Su nombre oficial, desde que fue inaugurado el 27 de agosto de 1972 (hace 45 años) es Ricardo Saprissa Aymá; sin embargo, hoy día se le conoce como La cueva (del Monstruo). Yo lo llamo, desde hace 21 años, “El estadio de los ecos”.
¿Por qué razón? Porque desde 1996 he vivido en Colima de Tibás, un rincón josefino antaño de cafetales, árboles frutales y plantas de plátano, banano y guineo, desde el cual he escuchado por más de dos décadas los ecos de los gritos de gol de la afición morada en el estadio del Deportivo Saprissa.
Sí, porque cada vez que he decidido ver los partidos de mi equipo por televisión elimino el volumen de ese aparato en cuanto el Monstruo anota; prefiero oír el rugido alegre de los fanáticos que viaja sobre techos, postes de alumbrado público y presas viales en vez de las voces de los locutores.
He disfrutado de ese ritual, en especial, cuando la mayoría de las graderías están ocupadas o llenas a reventar; es decir, en partidos contra la Liga Deportiva Alajuelense o el Club Sport Herediano. La resonancia llega nítida y potente, y zumba en mis oídos como vuelo de abejón o murmullo de colmena.
Es un sonido que en algunas ocasiones se ha mezclado con las notas musicales que produce la lluvia al golpear las teclas de la marimba del cinc, el goteo de un bajante de canoa que bebe la garúa con su garganta de lata o el maullido triste de un gato que no encontró dónde escampar y tiene destilando los bigotes.
Ha habido ocasiones en las que esos ecos se han combinado con el ronroneo del refrigerador, los ronquidos de mi perro que duerme a mi lado mientras yo observo el juego, la alarma del teléfono que me anuncia que acabo de recibir un mensaje por el WhatsApp, los pitazos lejanos del tren o el sonido cansado del viejo y pesado portón de los apartamentos que arrastra sus pies de hierro cuando algún vecino lo abre con el control remoto.

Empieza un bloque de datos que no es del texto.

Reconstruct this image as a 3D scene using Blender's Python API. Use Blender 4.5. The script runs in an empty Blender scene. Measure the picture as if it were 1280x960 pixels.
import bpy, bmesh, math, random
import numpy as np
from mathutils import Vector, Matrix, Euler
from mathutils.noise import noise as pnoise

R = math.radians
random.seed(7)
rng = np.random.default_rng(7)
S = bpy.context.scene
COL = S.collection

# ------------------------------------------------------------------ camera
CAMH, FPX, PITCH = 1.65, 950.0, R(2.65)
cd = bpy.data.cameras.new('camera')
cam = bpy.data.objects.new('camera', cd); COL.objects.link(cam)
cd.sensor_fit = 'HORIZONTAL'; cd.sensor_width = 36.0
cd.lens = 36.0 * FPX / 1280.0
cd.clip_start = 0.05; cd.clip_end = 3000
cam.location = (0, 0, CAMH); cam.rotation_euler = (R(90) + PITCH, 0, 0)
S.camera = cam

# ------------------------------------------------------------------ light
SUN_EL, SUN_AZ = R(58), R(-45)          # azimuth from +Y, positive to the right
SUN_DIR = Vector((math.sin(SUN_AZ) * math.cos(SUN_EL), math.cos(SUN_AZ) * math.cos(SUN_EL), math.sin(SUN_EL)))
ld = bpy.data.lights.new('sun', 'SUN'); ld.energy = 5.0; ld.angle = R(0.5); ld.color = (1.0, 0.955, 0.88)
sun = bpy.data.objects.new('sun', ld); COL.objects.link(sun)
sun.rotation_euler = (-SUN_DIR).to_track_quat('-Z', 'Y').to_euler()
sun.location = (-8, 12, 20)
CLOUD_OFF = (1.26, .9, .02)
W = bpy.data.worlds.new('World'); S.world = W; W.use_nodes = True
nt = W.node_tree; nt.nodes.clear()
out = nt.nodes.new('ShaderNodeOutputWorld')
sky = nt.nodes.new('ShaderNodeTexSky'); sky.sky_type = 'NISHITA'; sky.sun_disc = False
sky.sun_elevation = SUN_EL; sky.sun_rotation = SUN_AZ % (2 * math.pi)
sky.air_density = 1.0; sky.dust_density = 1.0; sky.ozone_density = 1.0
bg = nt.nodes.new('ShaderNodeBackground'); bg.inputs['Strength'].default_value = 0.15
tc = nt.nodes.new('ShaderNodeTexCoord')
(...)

Echaré de menos esas resonancias a partir de octubre próximo, pues a finales de setiembre trocaré el barrio de concreto, cemento, línea férrea y algunos árboles por un domicilio más cerca del cielo, la montaña, el bosque, el aire puro y la neblina; otros sonidos, otros ecos.
Claro, a lo que no renunciaré es a ir a La cueva, pues no estoy de acuerdo con eso que dice Joaquín Sabina en su canción Peces de ciudad : “Que al lugar donde has sido feliz no debieras tratar de volver”.